** BEGIN PROVIDED RECORDS **
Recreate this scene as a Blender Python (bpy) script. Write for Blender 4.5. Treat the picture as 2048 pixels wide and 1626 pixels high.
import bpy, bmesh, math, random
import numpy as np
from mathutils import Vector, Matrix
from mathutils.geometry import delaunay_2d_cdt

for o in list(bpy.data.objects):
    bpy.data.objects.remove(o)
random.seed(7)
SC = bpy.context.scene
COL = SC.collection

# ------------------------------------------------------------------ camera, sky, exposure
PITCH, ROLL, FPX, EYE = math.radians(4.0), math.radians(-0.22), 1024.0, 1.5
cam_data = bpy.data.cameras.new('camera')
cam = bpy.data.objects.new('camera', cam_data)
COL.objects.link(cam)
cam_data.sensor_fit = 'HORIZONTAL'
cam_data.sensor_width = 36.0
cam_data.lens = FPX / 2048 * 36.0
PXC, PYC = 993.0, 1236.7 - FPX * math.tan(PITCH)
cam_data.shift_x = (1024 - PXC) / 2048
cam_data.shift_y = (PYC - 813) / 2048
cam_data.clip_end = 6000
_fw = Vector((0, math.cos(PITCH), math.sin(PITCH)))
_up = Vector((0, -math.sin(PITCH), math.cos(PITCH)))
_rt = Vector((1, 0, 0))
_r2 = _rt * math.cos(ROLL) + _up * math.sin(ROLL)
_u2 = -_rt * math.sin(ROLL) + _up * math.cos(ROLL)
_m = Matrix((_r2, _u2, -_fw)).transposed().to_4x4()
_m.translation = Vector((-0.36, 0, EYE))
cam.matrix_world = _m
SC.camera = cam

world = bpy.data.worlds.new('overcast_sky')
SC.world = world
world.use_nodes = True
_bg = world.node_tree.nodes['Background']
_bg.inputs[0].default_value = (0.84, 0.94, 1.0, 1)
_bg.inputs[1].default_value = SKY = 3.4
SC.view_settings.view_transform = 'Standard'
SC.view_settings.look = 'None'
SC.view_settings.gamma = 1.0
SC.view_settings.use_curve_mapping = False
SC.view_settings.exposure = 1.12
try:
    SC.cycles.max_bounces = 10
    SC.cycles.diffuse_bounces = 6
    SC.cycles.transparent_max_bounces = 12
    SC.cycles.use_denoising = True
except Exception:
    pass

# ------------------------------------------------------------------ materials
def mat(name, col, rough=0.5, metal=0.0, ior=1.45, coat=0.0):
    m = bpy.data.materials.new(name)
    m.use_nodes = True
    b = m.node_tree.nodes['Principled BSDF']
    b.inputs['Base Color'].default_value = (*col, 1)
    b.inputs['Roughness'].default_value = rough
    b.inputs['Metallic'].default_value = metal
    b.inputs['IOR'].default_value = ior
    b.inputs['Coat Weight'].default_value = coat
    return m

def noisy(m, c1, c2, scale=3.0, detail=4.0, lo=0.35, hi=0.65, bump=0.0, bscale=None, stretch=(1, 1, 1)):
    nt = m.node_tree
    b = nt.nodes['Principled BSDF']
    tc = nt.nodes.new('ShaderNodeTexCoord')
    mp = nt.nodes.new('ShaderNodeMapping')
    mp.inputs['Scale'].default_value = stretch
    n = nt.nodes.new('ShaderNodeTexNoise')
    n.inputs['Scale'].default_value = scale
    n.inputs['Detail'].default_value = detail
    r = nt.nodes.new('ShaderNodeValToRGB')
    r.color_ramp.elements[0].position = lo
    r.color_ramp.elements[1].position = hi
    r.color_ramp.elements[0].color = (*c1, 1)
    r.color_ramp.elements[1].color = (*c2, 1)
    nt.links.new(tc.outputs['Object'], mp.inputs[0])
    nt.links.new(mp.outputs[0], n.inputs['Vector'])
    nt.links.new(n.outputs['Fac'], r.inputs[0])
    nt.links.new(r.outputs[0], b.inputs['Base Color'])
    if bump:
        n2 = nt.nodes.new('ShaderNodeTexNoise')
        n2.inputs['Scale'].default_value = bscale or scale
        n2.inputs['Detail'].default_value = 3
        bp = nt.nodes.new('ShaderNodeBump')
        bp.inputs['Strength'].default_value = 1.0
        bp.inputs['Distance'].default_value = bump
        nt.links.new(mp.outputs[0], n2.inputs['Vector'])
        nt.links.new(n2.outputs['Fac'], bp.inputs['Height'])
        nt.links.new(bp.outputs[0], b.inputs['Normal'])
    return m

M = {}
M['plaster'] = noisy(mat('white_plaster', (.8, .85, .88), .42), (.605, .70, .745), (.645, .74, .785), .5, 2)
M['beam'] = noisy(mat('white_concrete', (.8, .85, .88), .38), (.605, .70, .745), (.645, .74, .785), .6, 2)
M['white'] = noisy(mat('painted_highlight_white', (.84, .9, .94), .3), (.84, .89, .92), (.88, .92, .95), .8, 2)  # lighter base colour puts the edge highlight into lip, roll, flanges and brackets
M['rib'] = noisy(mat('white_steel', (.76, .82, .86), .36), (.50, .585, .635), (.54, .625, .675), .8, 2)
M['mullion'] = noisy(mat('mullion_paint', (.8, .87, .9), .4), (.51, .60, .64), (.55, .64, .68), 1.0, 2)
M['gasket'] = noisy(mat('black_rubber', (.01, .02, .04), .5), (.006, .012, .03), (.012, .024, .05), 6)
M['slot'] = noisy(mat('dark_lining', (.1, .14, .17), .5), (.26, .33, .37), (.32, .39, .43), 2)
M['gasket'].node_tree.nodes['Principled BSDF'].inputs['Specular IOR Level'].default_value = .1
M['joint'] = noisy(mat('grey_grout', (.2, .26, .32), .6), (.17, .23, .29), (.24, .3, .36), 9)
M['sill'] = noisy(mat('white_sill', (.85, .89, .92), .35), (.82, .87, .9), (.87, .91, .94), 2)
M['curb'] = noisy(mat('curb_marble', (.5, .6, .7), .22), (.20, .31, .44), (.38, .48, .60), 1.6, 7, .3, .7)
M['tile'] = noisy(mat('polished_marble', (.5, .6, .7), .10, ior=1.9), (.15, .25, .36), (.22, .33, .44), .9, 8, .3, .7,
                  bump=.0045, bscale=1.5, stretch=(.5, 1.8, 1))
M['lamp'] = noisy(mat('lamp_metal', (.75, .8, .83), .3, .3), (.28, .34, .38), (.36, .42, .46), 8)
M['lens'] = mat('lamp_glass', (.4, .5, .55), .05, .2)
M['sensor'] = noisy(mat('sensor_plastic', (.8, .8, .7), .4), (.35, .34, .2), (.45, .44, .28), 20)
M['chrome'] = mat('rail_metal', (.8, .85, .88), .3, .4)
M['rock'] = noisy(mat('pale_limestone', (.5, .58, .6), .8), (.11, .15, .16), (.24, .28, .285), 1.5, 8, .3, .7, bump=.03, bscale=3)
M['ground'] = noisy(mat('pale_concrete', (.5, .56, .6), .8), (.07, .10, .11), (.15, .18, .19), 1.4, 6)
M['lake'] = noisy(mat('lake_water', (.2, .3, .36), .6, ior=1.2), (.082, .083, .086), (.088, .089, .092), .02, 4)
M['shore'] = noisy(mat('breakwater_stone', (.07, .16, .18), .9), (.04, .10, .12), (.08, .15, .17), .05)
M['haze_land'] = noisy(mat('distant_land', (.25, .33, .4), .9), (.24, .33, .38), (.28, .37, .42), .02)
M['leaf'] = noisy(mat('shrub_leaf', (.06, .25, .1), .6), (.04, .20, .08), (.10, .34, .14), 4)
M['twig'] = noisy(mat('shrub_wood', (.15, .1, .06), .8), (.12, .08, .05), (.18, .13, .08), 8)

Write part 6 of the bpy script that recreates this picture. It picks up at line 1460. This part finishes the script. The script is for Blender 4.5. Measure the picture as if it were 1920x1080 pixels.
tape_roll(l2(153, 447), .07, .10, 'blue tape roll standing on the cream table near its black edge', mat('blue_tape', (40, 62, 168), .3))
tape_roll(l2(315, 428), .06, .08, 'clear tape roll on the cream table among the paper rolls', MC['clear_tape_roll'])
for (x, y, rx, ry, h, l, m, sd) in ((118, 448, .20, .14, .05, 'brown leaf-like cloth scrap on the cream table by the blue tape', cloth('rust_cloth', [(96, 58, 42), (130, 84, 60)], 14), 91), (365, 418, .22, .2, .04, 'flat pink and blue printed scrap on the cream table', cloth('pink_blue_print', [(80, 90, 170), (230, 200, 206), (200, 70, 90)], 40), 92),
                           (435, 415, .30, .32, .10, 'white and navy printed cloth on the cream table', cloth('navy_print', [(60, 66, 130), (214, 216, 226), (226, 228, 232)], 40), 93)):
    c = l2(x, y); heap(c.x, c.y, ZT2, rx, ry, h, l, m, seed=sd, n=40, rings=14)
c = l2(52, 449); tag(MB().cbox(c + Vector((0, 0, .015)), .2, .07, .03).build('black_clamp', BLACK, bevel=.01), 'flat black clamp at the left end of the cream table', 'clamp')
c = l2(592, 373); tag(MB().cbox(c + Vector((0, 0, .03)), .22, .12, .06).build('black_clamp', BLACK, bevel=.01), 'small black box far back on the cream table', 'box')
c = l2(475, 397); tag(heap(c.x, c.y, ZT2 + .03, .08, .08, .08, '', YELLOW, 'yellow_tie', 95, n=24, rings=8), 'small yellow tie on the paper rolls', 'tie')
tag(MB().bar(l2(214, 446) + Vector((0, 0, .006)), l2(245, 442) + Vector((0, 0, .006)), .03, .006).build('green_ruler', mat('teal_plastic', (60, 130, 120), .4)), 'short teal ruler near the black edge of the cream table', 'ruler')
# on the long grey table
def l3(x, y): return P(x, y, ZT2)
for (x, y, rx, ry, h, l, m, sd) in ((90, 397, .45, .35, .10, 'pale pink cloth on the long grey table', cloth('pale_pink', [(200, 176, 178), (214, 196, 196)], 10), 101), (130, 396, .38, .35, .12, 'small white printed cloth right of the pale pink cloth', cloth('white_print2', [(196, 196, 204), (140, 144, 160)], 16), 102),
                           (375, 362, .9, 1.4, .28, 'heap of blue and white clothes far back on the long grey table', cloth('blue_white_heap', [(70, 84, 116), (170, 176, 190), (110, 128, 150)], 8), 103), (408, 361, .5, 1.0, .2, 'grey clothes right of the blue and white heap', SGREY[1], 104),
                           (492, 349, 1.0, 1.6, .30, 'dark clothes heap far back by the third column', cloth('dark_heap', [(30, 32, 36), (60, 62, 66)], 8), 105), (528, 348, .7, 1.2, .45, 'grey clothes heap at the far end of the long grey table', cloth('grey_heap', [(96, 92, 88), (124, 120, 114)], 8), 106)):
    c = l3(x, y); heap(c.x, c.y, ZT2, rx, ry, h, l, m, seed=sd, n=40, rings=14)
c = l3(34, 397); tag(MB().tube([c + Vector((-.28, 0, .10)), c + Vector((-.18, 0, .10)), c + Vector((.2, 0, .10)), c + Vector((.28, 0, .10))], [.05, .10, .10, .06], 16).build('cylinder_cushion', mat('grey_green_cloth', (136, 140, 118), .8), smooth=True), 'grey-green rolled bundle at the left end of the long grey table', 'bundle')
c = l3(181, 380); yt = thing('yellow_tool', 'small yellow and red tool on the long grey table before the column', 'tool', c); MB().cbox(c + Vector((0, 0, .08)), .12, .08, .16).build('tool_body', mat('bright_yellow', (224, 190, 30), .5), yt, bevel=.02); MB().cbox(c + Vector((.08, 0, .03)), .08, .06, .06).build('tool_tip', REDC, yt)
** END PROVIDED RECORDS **
• _JOB_
With the first line being the one containing "(.54, .625, .675), .8, 2)" and the last line the one containing "(.18, .13, .08), 8)", transcribe exactly the lines above that fall in that range.

• _SOLUTION BELOW_
M['rib'] = noisy(mat('white_steel', (.76, .82, .86), .36), (.50, .585, .635), (.54, .625, .675), .8, 2)
M['mullion'] = noisy(mat('mullion_paint', (.8, .87, .9), .4), (.51, .60, .64), (.55, .64, .68), 1.0, 2)
M['gasket'] = noisy(mat('black_rubber', (.01, .02, .04), .5), (.006, .012, .03), (.012, .024, .05), 6)
M['slot'] = noisy(mat('dark_lining', (.1, .14, .17), .5), (.26, .33, .37), (.32, .39, .43), 2)
M['gasket'].node_tree.nodes['Principled BSDF'].inputs['Specular IOR Level'].default_value = .1
M['joint'] = noisy(mat('grey_grout', (.2, .26, .32), .6), (.17, .23, .29), (.24, .3, .36), 9)
M['sill'] = noisy(mat('white_sill', (.85, .89, .92), .35), (.82, .87, .9), (.87, .91, .94), 2)
M['curb'] = noisy(mat('curb_marble', (.5, .6, .7), .22), (.20, .31, .44), (.38, .48, .60), 1.6, 7, .3, .7)
M['tile'] = noisy(mat('polished_marble', (.5, .6, .7), .10, ior=1.9), (.15, .25, .36), (.22, .33, .44), .9, 8, .3, .7,
                  bump=.0045, bscale=1.5, stretch=(.5, 1.8, 1))
M['lamp'] = noisy(mat('lamp_metal', (.75, .8, .83), .3, .3), (.28, .34, .38), (.36, .42, .46), 8)
M['lens'] = mat('lamp_glass', (.4, .5, .55), .05, .2)
M['sensor'] = noisy(mat('sensor_plastic', (.8, .8, .7), .4), (.35, .34, .2), (.45, .44, .28), 20)
M['chrome'] = mat('rail_metal', (.8, .85, .88), .3, .4)
M['rock'] = noisy(mat('pale_limestone', (.5, .58, .6), .8), (.11, .15, .16), (.24, .28, .285), 1.5, 8, .3, .7, bump=.03, bscale=3)
M['ground'] = noisy(mat('pale_concrete', (.5, .56, .6), .8), (.07, .10, .11), (.15, .18, .19), 1.4, 6)
M['lake'] = noisy(mat('lake_water', (.2, .3, .36), .6, ior=1.2), (.082, .083, .086), (.088, .089, .092), .02, 4)
M['shore'] = noisy(mat('breakwater_stone', (.07, .16, .18), .9), (.04, .10, .12), (.08, .15, .17), .05)
M['haze_land'] = noisy(mat('distant_land', (.25, .33, .4), .9), (.24, .33, .38), (.28, .37, .42), .02)
M['leaf'] = noisy(mat('shrub_leaf', (.06, .25, .1), .6), (.04, .20, .08), (.10, .34, .14), 4)
M['twig'] = noisy(mat('shrub_wood', (.15, .1, .06), .8), (.12, .08, .05), (.18, .13, .08), 8)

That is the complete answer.